═══ Collected data ═══

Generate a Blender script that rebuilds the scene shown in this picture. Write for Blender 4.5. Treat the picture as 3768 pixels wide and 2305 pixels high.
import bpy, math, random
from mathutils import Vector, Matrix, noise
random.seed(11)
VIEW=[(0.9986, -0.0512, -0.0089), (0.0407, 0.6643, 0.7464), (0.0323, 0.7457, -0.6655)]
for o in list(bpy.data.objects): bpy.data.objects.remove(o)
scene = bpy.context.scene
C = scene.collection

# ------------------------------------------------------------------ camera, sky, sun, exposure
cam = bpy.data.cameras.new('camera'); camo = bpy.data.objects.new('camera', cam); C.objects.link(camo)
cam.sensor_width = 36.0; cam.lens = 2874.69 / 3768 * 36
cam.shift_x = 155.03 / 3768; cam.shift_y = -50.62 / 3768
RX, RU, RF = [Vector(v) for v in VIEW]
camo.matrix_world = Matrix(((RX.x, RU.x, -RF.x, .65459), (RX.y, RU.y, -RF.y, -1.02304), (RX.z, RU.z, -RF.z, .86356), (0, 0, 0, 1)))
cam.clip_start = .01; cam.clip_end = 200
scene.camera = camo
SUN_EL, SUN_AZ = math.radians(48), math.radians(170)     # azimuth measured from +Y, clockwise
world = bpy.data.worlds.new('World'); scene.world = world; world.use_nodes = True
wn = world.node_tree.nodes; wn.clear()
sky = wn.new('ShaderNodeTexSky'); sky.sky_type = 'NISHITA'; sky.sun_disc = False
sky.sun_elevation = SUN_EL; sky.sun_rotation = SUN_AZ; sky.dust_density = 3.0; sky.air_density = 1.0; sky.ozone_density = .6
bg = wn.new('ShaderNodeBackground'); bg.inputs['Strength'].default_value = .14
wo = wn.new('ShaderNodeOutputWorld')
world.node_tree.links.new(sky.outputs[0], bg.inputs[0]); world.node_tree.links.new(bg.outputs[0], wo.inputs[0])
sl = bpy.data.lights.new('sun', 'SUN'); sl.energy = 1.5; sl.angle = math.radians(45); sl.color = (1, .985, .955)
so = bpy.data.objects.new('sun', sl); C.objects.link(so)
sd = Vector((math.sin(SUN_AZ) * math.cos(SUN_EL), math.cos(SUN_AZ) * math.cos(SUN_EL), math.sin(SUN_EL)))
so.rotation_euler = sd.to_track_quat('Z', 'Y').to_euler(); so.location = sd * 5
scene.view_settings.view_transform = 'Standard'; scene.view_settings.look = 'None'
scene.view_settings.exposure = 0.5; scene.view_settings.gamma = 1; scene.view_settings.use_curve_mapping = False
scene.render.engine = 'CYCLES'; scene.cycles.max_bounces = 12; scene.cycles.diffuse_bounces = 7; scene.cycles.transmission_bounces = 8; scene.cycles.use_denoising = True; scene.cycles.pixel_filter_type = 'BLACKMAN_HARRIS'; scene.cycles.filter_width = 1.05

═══

▸ Written problem
Word for word, quote all of the data above.

▸ Task response
Generate a Blender script that rebuilds the scene shown in this picture. Write for Blender 4.5. Treat the picture as 3768 pixels wide and 2305 pixels high.
import bpy, math, random
from mathutils import Vector, Matrix, noise
random.seed(11)
VIEW=[(0.9986, -0.0512, -0.0089), (0.0407, 0.6643, 0.7464), (0.0323, 0.7457, -0.6655)]
for o in list(bpy.data.objects): bpy.data.objects.remove(o)
scene = bpy.context.scene
C = scene.collection

# ------------------------------------------------------------------ camera, sky, sun, exposure
cam = bpy.data.cameras.new('camera'); camo = bpy.data.objects.new('camera', cam); C.objects.link(camo)
cam.sensor_width = 36.0; cam.lens = 2874.69 / 3768 * 36
cam.shift_x = 155.03 / 3768; cam.shift_y = -50.62 / 3768
RX, RU, RF = [Vector(v) for v in VIEW]
camo.matrix_world = Matrix(((RX.x, RU.x, -RF.x, .65459), (RX.y, RU.y, -RF.y, -1.02304), (RX.z, RU.z, -RF.z, .86356), (0, 0, 0, 1)))
cam.clip_start = .01; cam.clip_end = 200
scene.camera = camo
SUN_EL, SUN_AZ = math.radians(48), math.radians(170)     # azimuth measured from +Y, clockwise
world = bpy.data.worlds.new('World'); scene.world = world; world.use_nodes = True
wn = world.node_tree.nodes; wn.clear()
sky = wn.new('ShaderNodeTexSky'); sky.sky_type = 'NISHITA'; sky.sun_disc = False
sky.sun_elevation = SUN_EL; sky.sun_rotation = SUN_AZ; sky.dust_density = 3.0; sky.air_density = 1.0; sky.ozone_density = .6
bg = wn.new('ShaderNodeBackground'); bg.inputs['Strength'].default_value = .14
wo = wn.new('ShaderNodeOutputWorld')
world.node_tree.links.new(sky.outputs[0], bg.inputs[0]); world.node_tree.links.new(bg.outputs[0], wo.inputs[0])
sl = bpy.data.lights.new('sun', 'SUN'); sl.energy = 1.5; sl.angle = math.radians(45); sl.color = (1, .985, .955)
so = bpy.data.objects.new('sun', sl); C.objects.link(so)
sd = Vector((math.sin(SUN_AZ) * math.cos(SUN_EL), math.cos(SUN_AZ) * math.cos(SUN_EL), math.sin(SUN_EL)))
so.rotation_euler = sd.to_track_quat('Z', 'Y').to_euler(); so.location = sd * 5
scene.view_settings.view_transform = 'Standard'; scene.view_settings.look = 'None'
scene.view_settings.exposure = 0.5; scene.view_settings.gamma = 1; scene.view_settings.use_curve_mapping = False
scene.render.engine = 'CYCLES'; scene.cycles.max_bounces = 12; scene.cycles.diffuse_bounces = 7; scene.cycles.transmission_bounces = 8; scene.cycles.use_denoising = True; scene.cycles.pixel_filter_type = 'BLACKMAN_HARRIS'; scene.cycles.filter_width = 1.05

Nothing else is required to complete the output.